Ha so runlevel was the way to go, I'm not so old after all! So I did michaelk's soln and did systemctl set-default multi-user.target and restarted, worked as expected. Not only that but I can still run xfce when I want to (I was a bit worried that runlevel 3 would also disable some kind of libraries or something to support a window manager at all. nope.)
Well here's my giving back a little bit-
Yea, (scasey), in addition to just running systemctl with no arguments or the grep- I found in my notes something I'd forgotton that I read on stackoverflow, this is pretty handy (and colored, woo!):
Code:
systemctl list-unit-files
Btw, seems odd that chkconfig no longer works? it used to be hand-in-hand with systemctl right? I was right about runlevel but wrong about chkconfig, sigh.

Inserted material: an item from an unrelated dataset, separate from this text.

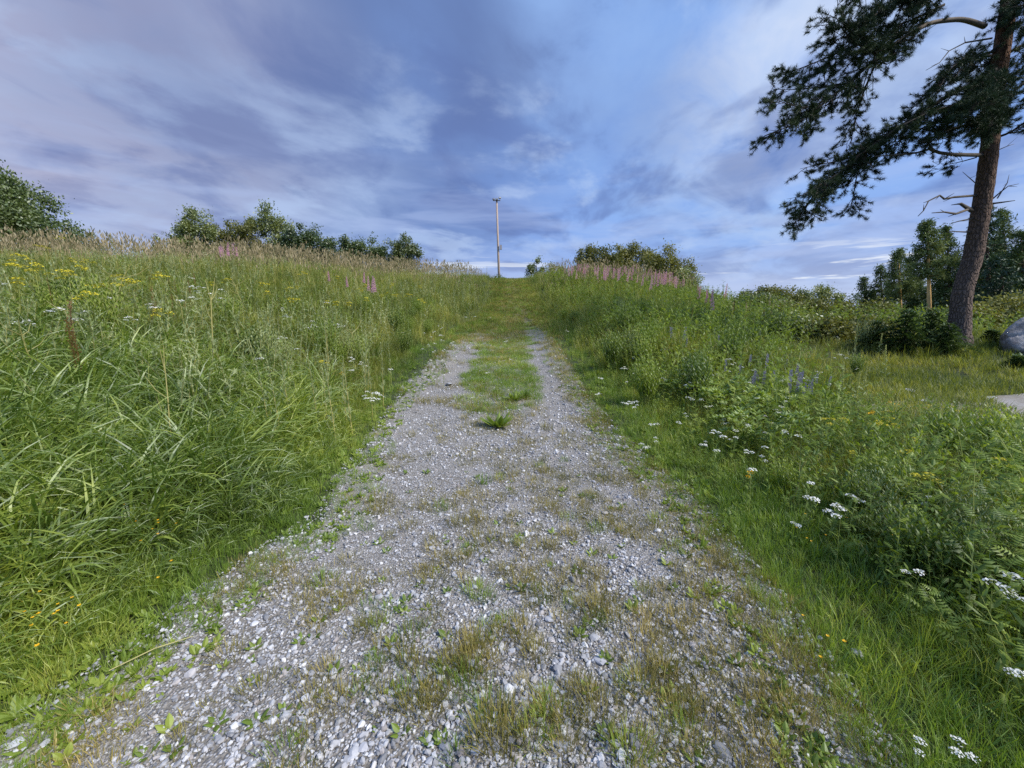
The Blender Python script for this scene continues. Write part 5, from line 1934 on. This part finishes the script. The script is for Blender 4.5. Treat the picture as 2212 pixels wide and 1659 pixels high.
B([(2135, 215), (2070, 245), (2000, 272), (1930, 312), (1880, 345)], PYD, PYD + .7, .05, (.08, 1), .6)
B([(2132, 260), (2080, 270), (2040, 285), (1990, 310)], PYD - .1, PYD - .9, .035, (.1, 1), .45)
B([(2140, 120), (2090, 120), (2050, 150), (2030, 190)], PYD, PYD - .9, .04, (.2, 1), .5)
B([(2150, 150), (2130, 190), (2110, 230)], PYD - .15, PYD - 1.6, .05, (.05, 1), .6, dens=1.5, n_sec=14)
B([(2150, 230), (2140, 255), (2125, 280)], PYD - .15, PYD - 1.3, .04, (.05, 1), .45, dens=1.5, n_sec=14)
B([(2165, 95), (2140, 110), (2120, 130), (2105, 150)], PYD - .1, PYD + .5, .05, (.1, 1), .6, dens=1.4, n_sec=12)
B([(2195, -20), (2230, 20), (2280, 40)], PYD - .1, PYD - 1.0, .05, (.1, 1), .8, dens=1.3, n_sec=11)
B([(2150, 110), (2080, 130), (2020, 175), (1990, 215)], PYD, PYD + .8, .045, (.15, 1), .5)
B([(2138, 200), (2070, 225), (2010, 240), (1950, 270)], PYD - .1, PYD - .9, .045, (.1, 1), .55)
B([(1930, 285), (1860, 350), (1800, 395), (1760, 400)], PYD - .1, PYD + .5, .03, (.05, 1), .5)
B([(2040, 10), (1960, 50), (1890, 60), (1850, 40)], PYD - .1, PYD + .6, .04, (.1, 1), .7)
B([(2110, 340), (2075, 350), (2040, 358), (2020, 350)], PYD, PYD + .5, .02, (.3, 1), .28, n_sec=8)
B([(2158, 295), (2185, 290), (2225, 250), (2270, 240)], PYD, PYD - .6, .04, (.15, 1), .6)
B([(2162, 230), (2195, 190), (2240, 160), (2290, 150)], PYD, PYD + .4, .045, (.15, 1), .7)
B([(2170, 120), (2215, 90), (2280, 80), (2340, 90)], PYD, PYD - .3, .05, (.15, 1), .8)
B([(2185, -100), (2240, -120), (2330, -100)], PYD, PYD - .5, .05, (.2, 1), .9)
B([(2200, -260), (2120, -260), (2020, -200), (1930, -160)], PYD, PYD - .6, .06, (.25, 1), 1.0)
B([(2215, -300), (2260, -330), (2360, -320)], PYD, PYD + .8, .05, (.2, 1), 1.0)
B([(2235, -440), (2170, -470), (2080, -440)], PYD, PYD + .8, .05, (.15, 1), 1.0)
B([(2250, -560), (2300, -620), (2340, -640)], PYD, PYD - .5, .05, (.1, 1), 1.0)


def dead(path, r0, Y1=0.0, m_=None):
    k = len(path)
    P = [PY(px, py, PYD + Y1 * i / (k - 1)) - base for i, (px, py) in enumerate(path)]
    if path[0][0] > 2070:       # root it inside the trunk
        u_ = P[0] - P[1]
        P[0] = P[0] + u_ / np.linalg.norm(u_) * .2
    a = Acc()
    a.tube(P, [r0 * (1 - .75 * i / (k - 1)) for i in range(k)], 6)
    for j in range(1, k - 1):
        e = P[j] + np.array((U(-.22, .1), U(-.2, .2), U(-.12, .16)))
        a.tube([P[j], e], [r0 * .4, r0 * .12], 4)
    link('dead_branch', a.mesh('dead_branch', True), [m_ or DEADWOOD], root)


dead([(2118, 335), (2060, 334), (2030, 330), (2008, 322), (1980, 330), (1940, 334), (1890, 338)], .045, -.6)
dead([(2022, 328), (2008, 315), (2002, 300), (2012, 272)], .022)
dead([(2097, 423), (2060, 426), (2040, 430), (2030, 422), (2006, 434), (1995, 455), (1983, 467)], .03, -.3)
dead([(2092, 452), (2065, 462), (2040, 458), (2013, 460)], .035, -.4)
dead([(2090, 474), (2070, 478), (2052, 484)], .022)
dead([(2082, 501), (2060, 500), (2043, 502)], .02)
dead([(2146, 428), (2165, 412), (2178, 402), (2201, 397)], .02, -.2)
dead([(2165, 412), (2176, 395), (2180, 377)], .014)
dead([(2142, 440), (2165, 437), (2193, 433)], .03, -.3)
dead([(2161, 322), (2175, 316), (2191, 311)], .014)
dead([(2110, 398), (2095, 385), (2079, 371)], .014)
dead([(2128, 85), (2085, 92), (2050, 110), (2030, 135), (2000, 152)], .02, -.4)
dead([(2086, 447), (2075, 440), (2066, 441)], .05)

# ------------------------------------------------------------------ lamp mast
Y_ = 45.0
mb, mt = at(1080, Y_), PY(1073, 434, Y_)
mast = empty('lamp_mast', mb)
tag(mast, 'tall slender wooden floodlight mast standing behind the hill crest', 'lamp mast')
hm = mt[2] - mb[2]
dxm = mt[0] - mb[0]
MASTW = plain('mast_wood', (.42, .33, .27), .8, .15, scale=2)
LAMPM = plain('lamp_housing', (.33, .32, .34), .5, .1)
a = Acc()
a.tube([(0, 0, -.2), (dxm * .5, 0, hm * .5), (dxm, 0, hm)], [.14, .12, .09], 12)
link('pole', a.mesh('pole', True), [MASTW], mast)
a = Acc()
a.box((dxm, 0, hm + .03), (.8, .09, .06))
link('crossarm', a.mesh('crossarm'), [LAMPM], mast)
for q, tz in ((-.32, -.25), (.02, -.15), (.35, .3)):
    a = Acc()
    a.box((dxm + q, -.2, hm + .12 + (.14 if q > .3 else 0)), (.24, .2, .15), tz)
    a.box((dxm + q, -.05, hm + .09), (.06, .1, .14))
    fl = link('floodlight', a.mesh('floodlight'), [LAMPM], mast)
    a = Acc()
    a.box((dxm + q, -.31, hm + .12 + (.14 if q > .3 else 0)), (.2, .02, .11), tz)
    link('lamp_glass', a.mesh('lamp_glass'), [plain('floodlight_glass', (.5, .52, .55), .15, .05)], fl)
a = Acc()
a.box((.2 + dxm * .15, -.12, hm * .52), (.24, .2, .5))
link('switch_box', a.mesh('switch_box'), [LAMPM], mast)

# ------------------------------------------------------------------ boulder
me = stone(555, .75, 'boulder', 5)
vv = np.empty(len(me.vertices) * 3, np.float32)
me.vertices.foreach_get('co', vv)
vv = vv.reshape(-1, 3)
nn = .025 * np.sin(vv[:, 0] * 19 + vv[:, 2] * 11) * np.sin(vv[:, 1] * 17 + 2) + .012 * np.sin(vv[:, 0] * 43) * np.sin(vv[:, 2] * 39 + vv[:, 1] * 30)
nn += .05 * np.sin(vv[:, 0] * 8 + 1) * np.sin(vv[:, 1] * 9 + vv[:, 2] * 6) - .05 * (np.abs(np.sin(vv[:, 2] * 9 + vv[:, 0] * 5 + 1.5 * np.sin(vv[:, 1] * 5))) < .12)
vv *= (1 + nn[:, None])
me.vertices.foreach_set('co', vv.ravel())
me.polygons.foreach_set('use_smooth', [True] * len(me.polygons))


def _rock(t):
    p = t.new('ShaderNodeBsdfPrincipled')
    tc = t.new('ShaderNodeTexCoord')
    n = t.noise(tc.outputs['Object'], 5, 8, .7)
    n2 = t.noise(tc.outputs['Object'], 22, 5, .7)
    c = t.ramp(n, [(.36, (.10, .09, .085)), (.48, (.30, .275, .26)), (.6, (.50, .47, .45))])
    c = t.mix(t.smooth(n2, .55, .7, 0, .6), c, (.12, .13, .08))
    t.link(c, p.inputs['Base Color'])
    p.inputs['Roughness'].default_value = .95
    b = t.new('ShaderNodeBump')
    b.inputs['Strength'].default_value = .7
    b.inputs['Distance'].default_value = .05
    t.link(n2, b.inputs['Height'])
    t.link(b.outputs[0], p.inputs['Normal'])
    t.link(p.outputs[0], t.out.inputs[0])


bo = link('boulder', me, [mat('boulder_rock', _rock)])
q = PY(2262, 760, 9.6)
bo.location = (q[0], q[1], h1(q[0], q[1]) + .28)
bo.scale = (2.5, 2.0, 2.0)
bo.rotation_euler = (.1, .05, .4)
tag(bo, 'large weathered grey-brown boulder at the right edge', 'boulder')
# small pale slabs on the clearing's near rim
for px, py, s, lb in ((1965, 848, .3, 'flat pale slab at the left end of the sandy clearing'), (2000, 872, .35, 'second pale slab on the clearing below the first'), (1945, 858, .22, 'small pale stone left of the clearing slabs')):
    put_stone(px, py, s, lb, True, None, .4)

# pale dry straw lying on the left gravel
a = Acc()
p1, p2 = G(240, 1470), G(420, 1395)
a.tube([(0, 0, .02), ((p2[0] - p1[0]) / 2, (p2[1] - p1[1]) / 2 + .01, .03), (p2[0] - p1[0], p2[1] - p1[1], .015)], [.003, .0035, .002], 5)
o = link('dry_straw', a.mesh('dry_straw'), [STEMB])
o.location = (p1[0], p1[1], tm(p1[0], p1[1]))
tag(o, 'long pale straw lying on the lower left gravel', 'straw')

Thanks guys. (Sadly killing X didn't fix my underlying problem which is that my drive is periodically active for 1 our of every 10 seconds, i thought xfce was doing it, no, but that's for another post later, that could be any number of things, I'll post that later.)
That one doesn't change the boot level, but changes the default gui (depending on how a gui is started anyway). It works on the pocket chip anyway for a compiled but not installed wm. Although manually with the ln -s (wm_binary) /etc/alternatives/x-window-manager method.